The problem is very simple, I have a function from 'Javascript Allonge' book, and having a hard time in understanding it.

The function is called even, and it's as follows:

var even = function(num) {
    return (num === 0) || !(even(num -1));
}

it checks whether the number is even or not, but I do not understand how. It calls itself recursively, and technically, always reaches zero, no? How does that work?

Answer 1

This is based on an inductive definition of numbers being odd or even - a number, n is 'even' when the number before it, n - 1 is odd. This thinking naturally makes sense - 4 is even if 3 is odd.

And so the function even is defined as:

1. even(0) is true - because 0 is even

2. even(n) is the negation of even(n - 1)

Another way to think of it is imagine even(4) being called step by step. By hand, replace the even(4) with result of evaluation it with your function:

even(4)
= !(even(3))
= !(!even(2))
= !(!(!even(1))
= !(!(!(!even(0)))
= !(!(!(!true))
= true


// ...even(4) == true

Answer 2

Well, divide and conquer.

First of all you have two expressions to calculate.
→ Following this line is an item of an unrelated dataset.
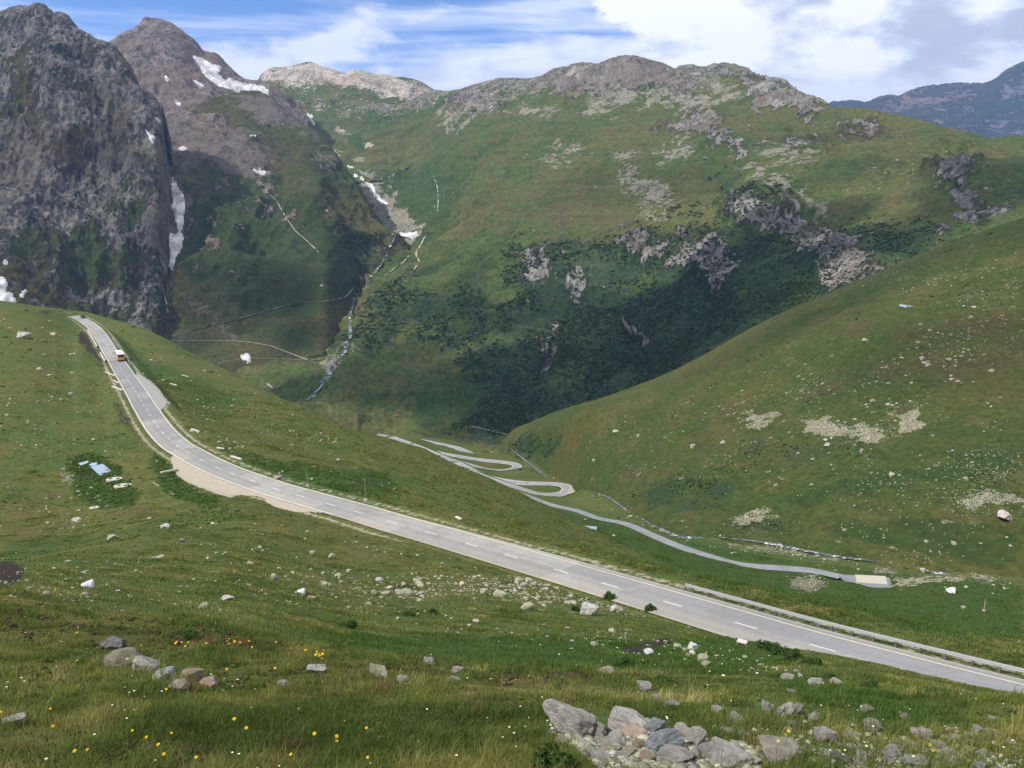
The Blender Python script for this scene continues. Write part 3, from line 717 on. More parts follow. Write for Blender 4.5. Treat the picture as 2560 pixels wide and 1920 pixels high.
# ------------------------------------------------------------------ valley mountain
ZB, uB, vB = zones(PB, {
 'rock': [(.72, 26, [(1640,330),(1690,315),(1740,282),(1790,300),(1835,345),(1875,385),(1850,405),(1790,375),(1735,355),(1660,345)]),
          (.66, 30, [(1530,640),(1590,600),(1680,590),(1780,580),(1850,630),(1850,700),(1822,765),(1800,740),(1760,720),(1690,680),(1600,670)]),
          (.68, 30, [(1800,470),(1900,490),(1980,515),(2050,545),(2110,590),(2200,640),(2190,690),(2130,740),(2095,745),(2060,700),(2030,650),(1960,620),(1880,570),(1830,520)]),
          (.70, 22, [(2325,420),(2360,390),(2410,370),(2430,420),(2430,470),(2490,500),(2530,515),(2500,560),(2430,580),(2400,540),(2380,490),(2345,450)]), (.6, 20, [(2300,540),(2350,550),(2400,590),(2380,625),(2340,600)]),
          (.95, 14, [(1862,262),(1890,205),(1920,196),(1960,215),(2010,246),(2065,270),(2060,290),(2000,290),(1940,282),(1890,275)]),
          (.8, 20, [(1360,210),(1440,160),(1540,140),(1640,140),(1700,180),(1730,250),(1700,260),(1640,230),(1560,240),(1480,230),(1400,260)]), (.8, 16, [(1690,165),(1800,160),(1900,185),(1880,210),(1800,190),(1700,185)]), (.6, 20, [(1100,250),(1180,215),(1300,200),(1260,260),(1200,290),(1120,270)]),
          (.62, 12, [(880,640),(930,690),(905,740),(860,780),(880,700)]), (.45, 10, [(955,450),(1010,420),(1020,440),(975,470),(945,480)]), (.6, 18, [(1290,650),(1340,640),(1400,680),(1390,720),(1350,730)]), (.55, 20, [(1420,710),(1470,700),(1470,800),(1440,800)]), (.9, 5, [(1582,818),(1600,830),(1640,895),(1632,908),(1610,880)]), (.55, 18, [(1360,830),(1420,850),(1400,960),(1340,930)]),
          (.5, 20, [(2080,300),(2180,290),(2240,330),(2180,350),(2090,350)]), (.55, 24, [(1960,330),(2050,350),(2080,400),(1990,380)])],
 'scree': [(.58, 26, [(1520,390),(1560,385),(1600,420),(1680,470),(1710,520),(1660,525),(1590,500),(1540,450)]), (.6, 26, [(1640,365),(1700,350),(1760,380),(1760,420),(1680,410)]), (.7, 18, [(1830,400),(1900,420),(1980,470),(2090,545),(2050,548),(1950,490),(1850,435)]), (.7, 24, [(1430,250),(1520,225),(1560,280),(1470,300)]), (.85, 26, [(1480,225),(1600,210),(1720,230),(1800,270),(1740,290),(1640,262),(1560,270)]), (.7, 14, [(1280,280),(1380,270),(1400,285),(1320,310)]), (.75, 14, [(1120,300),(1200,260),(1280,240),(1180,310),(1080,340)]), (.6, 24, [(1840,330),(1960,350),(2060,420),(2000,430),(1900,390)]),
           (1, 12, [(690,270),(750,300),(820,350),(905,420),(975,490),(1030,555),(1052,585),(1010,605),(960,575),(890,490),(840,430),(780,385),(720,325)]), (.8, 10, [(880,560),(930,580),(1000,570),(1040,590),(990,612),(940,600)]), (.5, 30, [(1540,470),(1660,530),(1740,560),(1600,560)]), (.55, 24, [(1330,380),(1450,350),(1500,390),(1380,420)]), (.7, 14, [(1120,270),(1150,262),(1160,300),(1100,320)]), (.7, 10, [(830,900),(870,850),(850,930),(800,985)]), (.75, 14, [(1790,205),(1870,225),(1850,260),(1760,260)]), (.5, 18, [(1350,620),(1390,660),(1380,710),(1340,690)])],
 'scrub': [(.74, 60, [(1290,640),(1420,600),(1560,600),(1700,560),(1880,560),(2020,600),(2120,560),(2250,560),(2330,560),(2420,560),(2420,640),(2210,700),(1850,900),(1600,1010),(1400,1000),(1320,850)]), (.6, 50, [(1740,400),(1900,470),(2060,560),(1960,640),(1820,560)]), (.78, 50, [(1150,900),(1200,800),(1330,760),(1450,740),(1540,700),(1700,710),(1830,780),(2000,740),(2120,740),(2210,660),(2300,640),(2100,760),(1850,880),(1600,1010),(1350,1100),(1130,1110),(1190,980)]),
           (.55, 30, [(860,860),(940,740),(1040,690),(1090,740),(1050,830),(960,900),(880,920)]), (.62, 30, [(1030,740),(1200,740),(1300,830),(1200,880),(1100,900),(1020,870)]), (.7, 30, [(1330,660),(1420,620),(1530,640),(1560,720),(1400,740)]), (.7, 20, [(2300,540),(2420,560),(2500,540),(2420,640),(2300,650)]), (.55, 30, [(1850,560),(2000,600),(2060,700),(1950,720),(1860,640)]), (.62, 12, [(870,760),(905,700),(880,690),(860,740),(855,800)]), (.5, 20, [(1270,560),(1330,640),(1300,680),(1250,640)])],
 'scree_': [], 'stones': [(.35, 40, [(1500,560),(1700,470),(1900,440),(2200,480),(2300,600),(2000,620),(1700,600)]), (.6, 40, [(1700,300),(2000,320),(2300,330),(2560,400),(2560,560),(2300,500),(1950,430)]), (.25, 60, [(900,300),(1500,300),(1600,900),(1100,900)])],
 'heath': [(.8, 60, [(1180,480),(1500,420),(1620,560),(1500,680),(1300,640),(1150,600)]), (.7, 50, [(1700,300),(2200,280),(2560,360),(2300,420),(1900,400)]), (.75, 40, [(1000,880),(1080,800),(1150,860),(1080,960),(1000,960)]), (.6, 50, [(1050,320),(1400,290),(1600,330),(1400,400),(1100,450)])],
 'lush': [(.7, 50, [(860,480),(1000,400),(1200,420),(1150,560),(1000,700),(900,800),(950,600)]), (.7, 40, [(1000,980),(1200,900),(1300,860),(1260,1000),(1050,1090)]), (.6, 40, [(2000,400),(2200,380),(2300,440),(2100,470)])],
 'tan': [],
}, 30)
hB = PB[..., 2]
rB = np.clip(ZB['rock'] * 1.15, 0, 1)
ax = pix(1190, 430, 2300) - pix(1000, 570, 2380); ax /= np.linalg.norm(ax)
along = PB @ ax
Q = PB - 0.86 * along[..., None] * ax
leftw = np.clip((1420 - uB) / 200, 0, 1)
dB = fbm(Q, 75, 5, 0.55, True) * 23 * leftw + fbm(Q, 28, 4, .55, True) * 4.5 * leftw + fbm(PB * np.array([1, 1, .35]), 150, 5, 0.54, True) * 34 * (1 - leftw) * (0.55 + 0.6 * rB) + fbm(PB, 320, 4) * 16
dB += rB * (fbm(PB * np.array([1, 1, .11]), 30, 5, 0.6, True) * 15 + fbm(PB, 12, 3, .6) * 4.5)
dB += fbm(PB, 30, 4, 0.6) * 1.6 * (1 + 2 * ZB['scrub'])
nB0 = sum([6, 45, 55, 65, 65, 55, 50, 50]); fB = (1 - .72 * np.clip(np.arange(PB.shape[0]) / nB0, 0, 1) ** 9)[:, None]
displace(PB, fB * dB * np.clip((PB[..., 1] - 900) / 300, 0.2, 1))
ZB['heath'] = np.maximum(ZB['heath'] * .7, 0.36)
high = np.clip((hB + 60 * fbm(PB, 120, 4) - 230) / 130, 0, 1)
ZB['scree'] = np.maximum(ZB['scree'], 0.80 * high); ZB['rock'] = np.maximum(ZB['rock'], 0.50 * high)
m_valley = ground_mat('valley_mountain_ground', 9.0, 11.0, tint=(1.04, .96, 1.0), rills=.65, terr=.22, screecol=((.15, .138, .10), (.38, .35, .255)), rockcol=((.050, .047, .040), (.20, .185, .150), (.43, .40, .325)), streak=(0.020, 0.020, 0.0018), bumpd=3.5, rock_tint2=(.19, .155, .12))
VALLEY = ground_object('valley_mountain', PB, m_valley, ZB)

# ------------------------------------------------------------------ crag, scree slope, second peak, bowl ridge, blue mountain
ZK, uK, vK = zones(PK, {
 'rock': [(.68, 30, [(-800,-200),(500,-200),(500,640),(300,640),(150,620),(-800,640)]), (.50, 40, [(-800,600),(500,600),(500,960),(-800,960)])],
 'lush': [(.9, 30, [(160,600),(240,580),(290,690),(180,720)]), (.8, 30, [(300,420),(360,480),(330,640),(290,560)]), (.7, 30, [(320,560),(430,560),(430,800),(300,760)])],
 'heath': [(.8, 40, [(20,120),(90,130),(110,380),(200,330),(210,420),(120,470),(30,300)])],
 'scree': [(.8, 4, [(18,330),(25,330),(12,500),(3,540)]), (.8, 4, [(34,325),(39,330),(28,460),(18,525),(16,505)]), (.6, 6, [(8,40),(28,40),(14,200),(4,280)]), (.5, 10, [(300,720),(340,740),(420,790),(360,800)])],
}, 26)
for wgt, poly in ((.30, [(20,110),(95,120),(100,360),(200,320),(215,380),(150,400),(60,330)]), (.34, [(150,600),(240,570),(300,680),(180,730)]), (.22, [(310,430),(370,500),(330,660),(290,560)])):
    ZK['rock'] -= wgt * poly_weight(uK, vK, poly, 40)
kx = np.stack([PK[..., 0] + 0.35 * PK[..., 2], PK[..., 1], PK[..., 2] * .085], -1)
ks = np.stack([PK[..., 0] + 0.16 * PK[..., 2], PK[..., 1], PK[..., 2] * .022], -1)
dK = fbm(kx, 170, 3, .5, True) * 22 + fbm(ks, 55, 4, .55, True) * 19 + fbm(ks, 17, 3, .6, True) * 4.5 + fbm(kx, 34, 4, .6, True) * 4 + fbm(PK, 12, 3, .6) * 1.6
dK *= np.clip((432 - uK) / 60, 0.25, 1)
displace(PK, dK * 0.9 * (1 - .45 * np.linspace(0, 1, PK.shape[0] - 3 * 45)[np.clip(np.arange(PK.shape[0]), 0, PK.shape[0] - 3 * 45 - 1)][:, None] ** 6))
m_crag = ground_mat('crag_ground', 9.0, 8.0, tint=(.74, .60, .7), tilt=-9, rills=.8, rockcol=((.022, .022, .021), (.108, .099, .087), (.27, .25, .215)), streak=(0.018, 0.018, 0.0012), bumpd=3.5, rock_tint2=(.120, .097, .070))
CRAG = ground_object('crag_mountain', PK, m_crag, ZK)

ZL, uL, vL = zones(PL, {
 'scree': [(.95, 24, [(400,300),(560,310),(700,395),(640,440),(560,450),(500,420),(470,470),(420,430)]), (.9, 20, [(560,240),(700,250),(780,330),(700,330),(640,300)]), (.9, 10, [(425,430),(470,460),(462,540),(448,640),(430,700),(440,780),(425,790),(415,680)]), (.6, 20, [(440,720),(520,760),(620,870),(560,850)]), (.6, 14, [(700,260),(820,360),(860,440),(780,380)])],
 'rock': [(.75, 20, [(380,270),(560,300),(600,330),(540,350),(430,320)]), (.7, 20, [(640,420),(690,450),(660,560),(630,520)]), (.62, 14, [(545,420),(560,480),(550,560),(535,510)]), (.6, 14, [(700,480),(745,560),(760,590),(715,560)]), (.62, 16, [(810,500),(880,590),(1000,620),(960,650),(870,640),(820,570)]), (.72, 8, [(520,530),(535,560),(545,640),(520,620)]), (.62, 20, [(265,790),(340,790),(330,830),(290,830)]), (.7, 14, [(660,900),(760,960),(770,1000),(690,960)]), (.34, 30, [(430,460),(620,430),(640,700),(440,700)]), (.6, 14, [(780,360),(830,420),(870,480),(820,450)]), (.55, 20, [(600,290),(700,300),(690,330),(610,320)])],
 'lush': [(.9, 50, [(450,520),(700,480),(860,560),(960,640),(880,760),(760,820),(560,760),(460,680)]), (.7, 30, [(700,380),(800,400),(880,520),(800,480)]), (.7, 40, [(500,780),(760,800),(820,900),(700,900)])],
 'scrub': [(.62, 24, [(820,540),(900,590),(980,630),(900,680),(840,640)]), (.5, 30, [(560,600),(640,560),(660,700),(580,760)]), (.72, 10, [(760,880),(850,910),(840,960),(760,930)]), (.55, 20, [(870,660),(900,700),(870,760)])],
 'heath': [(.7, 40, [(620,330),(760,360),(820,430),(700,460),(600,400)])],
 'tan': [],
}, 24)
rL = ZL['rock']
lx = np.stack([PL[..., 0], PL[..., 1], PL[..., 2] * .3], -1)
dL = fbm(lx, 110, 5, .55, True) * 24 + fbm(PL, 260, 3) * 12 + rL * fbm(lx * np.array([1, 1, .5]), 30, 4, .6, True) * 14 + fbm(PL, 14, 3) * 1.2
displace(PL, dL * np.clip((PL[..., 2] + 330) / 120, 0.1, 1))
ZL['heath'] = np.maximum(ZL['heath'], 0.3)
m_slope = ground_mat('scree_slope_ground', 9.0, 9.0, tint=(.80, .66, .78), rills=.75, terr=.2, screecol=((.075, .062, .050), (.215, .18, .145)), rockcol=((.040, .036, .034), (.16, .135, .112), (.32, .27, .215)), streak=(0.03, 0.03, 0.007), bumpd=2.5)
SLOPE = ground_object('scree_slope_mountain', PL, m_slope, ZL)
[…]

The first one is just stopping the recursion at the point when the number is 0, this is easy.

The second expression

!(even(num -1))

is a bit more complicated. It always starts with a call even(num -1) and then negates it.

For the first element !(even(num -1) === true), so now you see that for every second element starting from 1 (1, 3, 5 etc.) it will return false, for others the inverted value.